Other social science research tends to bear out that some ideas are so deeply rooted, it may be nearly impossible to shift them, and we believe that may be the case regarding some of these teachers' attitudes about mathematics in general. The same research also shows, however, that behaviors can be shifted regardless of whether or not attitudes change -- a very encouraging finding!
Within the year, we will have coded teacher observation data from the same sample of teachers that can tell us whether our improvements in teaching confidence are accompanied by positive shifts in teaching behavior or not. For now, I am hopeful that teachers who are more confident about teaching mathematics--and certainly trying not to convey any negative math-related attitudes they may have to children--might be providing that positive math experience that can help us break the cycle.
Karen Economopoulos
Co-Director, Investigations Center for Curriculum and Professional Development
Such important work with the teachers of our youngest learners! I'm curious about whether or not you collected data about teachers' perceptions of what math is and what math preschool age children should be learning? Did you see a broadening of teachers' perceptions of the mathematical opportunities that exist in children's play at the sand or water table or in the block area or on the playground?
Jennifer McCray
Principal Investigator
Another great question! In our earlier version of our teacher survey, we did try to assess teachers' perceptions of what math is and how developmentally appropriate it is, but when we conducted factor analysis on the measure, we did not see these kinds of ideas hanging together the way they should. This is something we would love to know more about.
On the other hand, we use a measure of teacher knowledge change that is heavily influenced by Shulman's construct of pedagogical content knowledge. We felt that existing tools for this--designed for elementary school teachers--were somewhat focused on teachers' ability to analyze student's written work and to provide useful real-world examples that would help to make written equations meaningful. These are not the pedagogical tasks of the preschool teacher, who, as you say, must be alert to mathematical opportunities that exist in children's play.

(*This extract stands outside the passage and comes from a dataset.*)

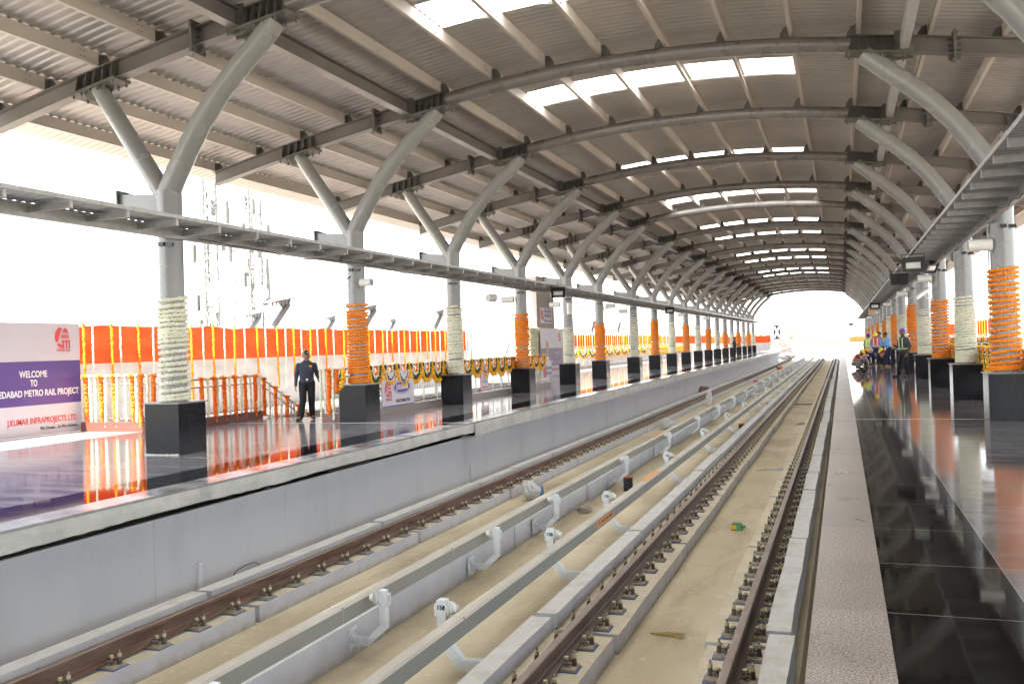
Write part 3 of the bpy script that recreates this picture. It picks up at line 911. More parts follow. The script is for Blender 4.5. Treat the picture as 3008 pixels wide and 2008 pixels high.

Our interview, PM-PCK (Preschool Math - Pedagogical Content Knowledge), presents two play scenarios to teachers and asks them to analyze opportunities for thinking mathematically within that play. It produces a quantitative score, and we have decent inter-rater reliability and construct validity, and very nice variability among teachers in the results. It's not an easy tool to share since we are still working out training, but there have been adaptations of the work by others. And yes, we have seen such shifts in teacher knowledge.
We also focus our PD on Big Ideas rather than activities. That is, we try to prepare teachers to enact truly emergent math teaching by helping them develop familiarity with key concepts and experiences that can be highlighted for children. For example, using the kinds of natural organizational questions that come up during classroom clean-up time to point out that we can always sort a set of objects in more than one way can support the development of logico-mathematical thinking. By the same token, when children are on the older side, it can be useful to meet with the whole group to sort out the lost-and-found box when it is full of hats, mittens, and scarves. We find this focus on the concepts children need to grapple with and the kinds of experiences that foster such grappling to be very effective. Whether it changes what they think math is--that is another question, but I kind of hope so!
Nancy McGowan
Math Instructional Coach
Your project brings about a very unique perspective that has not been considered. I love that you are building the confidence of those who work with young children! Roughly how much time went into the face to face professioal development in order to see the shift in confidence by the adults ?
Jeanine Brownell
Assistant Director of Programming
The Collaborative Math model is built around learning cycles. There are six cycles in a school year. A cycle involves 1. 3.5 hour Learning Lab with teachers and instructional leaders; 2. 4 hour Leadership Academy for instructional leaders; and 3. onsite coaching of teacher teams and building site-based coaching practices of the instructional leader (approximately 2 days on site). It's an intensive program by design.
Jennifer McCray
Principal Investigator
I appreciate the feedback, Nancy! The evidence keeps piling up that how teachers feel about the math they are teaching is an important factor in children's learning, and we're certain that these early years matter.
It's an intensive program, for sure. Teachers, assistant teachers, aides, and instructional leaders from Head Start sites all attended 6 "Learning Labs" that were 3.5 hours long. Instructional leaders (e.g., site directors, educational coordinators) attended 6 additional "Leadership Academy" meetings, also 3.5 hours long. Each Head Start site had a coach, and each 3-5-year-old classroom teaching team received one complete "Coaching Cycle" (planning, observation, reflection) between Labs, for a total of 5 cycles. Instructional leaders received on-site consultation from their site's coach around some center-wide initiatives, and they also shadowed coaches as they coached classrooms. We can estimate a coaching cycle as a total of 2 hours, or perhaps 2.5. Amounts of consultation to instructional leaders varied a bit by site, depending upon need and availability. Overall, the program focuses more time and energy on the instructional leader than the teachers. We hope this will lead to greater sustainability for what is learned.
All of this, as you can imagine, is expensive. Right now, we are gathering data to determine whether centers that had this experience last year are able to maintain the new teaching practices they developed with us. We are also implementing a slightly revised version of the model under a new contract with the City of Chicago, so we will continue to see how this goes. These teachers are our heroes, so it's great work for us!